The Most recent attempt at group interpretation of scripture was by the Mennonite World Conference in 2006, as a global church we have agreed to, among others these shared convictions:

God is known to us as Father, Son and Holy Spirit, the Creator who seeks to restore fallen humanity by calling a people to be faithful in fellowship, worship, service and witness.
Jesus is the Son of God. Through his life and teachings, his cross and resurrection, he showed us how to be faithful disciples, redeemed the world, and offers eternal life.
As a church, we are a community of those whom God's Spirit calls to turn from sin, acknowledge Jesus Christ as Lord, receive baptism upon confession of faith, and follow Christ in life.
As a faith community, we accept the Bible as our authority for faith and life, interpreting it together under Holy Spirit guidance, in the light of Jesus Christ to discern God's will for our obedience.

The Spirit of Jesus empowers us to trust God in all areas of life so we become peacemakers who renounce violence, love our enemies, seek justice, and share our possessions with those in need.
Each time, we write a document like this, we are saying this is the truth we see in the scriptures, and we are committing to live it out.


Today we live in a much different World than the 16th Century Anabaptists, instead of a world where everyone is a Christian, and the biggest fight is which type of Christianity to be a part of, we now live in a world where few are Christians. Skepticism is all the rage, Richard Dawkins book, the God Delusion has sold over 2million copies. People look at the past and see all of the skeletons in our closet. Wars fought in the name of the prince of Peace. People killed for not believing in the one who died for us. Even the Anabaptists have a checkered past,  at times our biblical literalism meant that some Anabaptists took the teaching to have faith like a child t mean they should literally behave like a child, going goo goo ga ga, and playing with infants’ toys. At another time,  Anabaptists in Munster took to violence to bring about the kingdom

People are going to keep ridiculing us, and are going to keep looking for ways to shut us up. They don't want to hear the good news, the radical news of Jesus Christ. And so will do anything in their power to silence us

But worse than skepticism is Apathy. Most people would rather sleep in, or go for brunch than come to church on Sunday.

 We now live in a world where biblical literacy is very low. Where if I said, even in a lot of churches turn to the book of Elijah, people would start flipping through their bibles, before realizing that Elijah doesn't have his own book. He's part of the book of Kings.

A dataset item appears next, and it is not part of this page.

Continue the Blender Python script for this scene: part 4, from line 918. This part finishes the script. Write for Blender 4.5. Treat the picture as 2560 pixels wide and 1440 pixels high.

When our faith becomes that of the Psalmist, whose feet is guided by the light of scripture, even though he faced much suffering
When our faith becomes that of the Anabaptists, who read the good news of Jesus Christ, and start to live it out in their daily lives. Responding to God’s word even in the midst of persecution
When our actions and our words point to the good news we read about in scripture
We will see a new reformation,
One as radical as the Anabaptists, our forbears
One where people will see our good works and say I want to follow Jesus too.
And the world will know that Jesus Christ is Lord.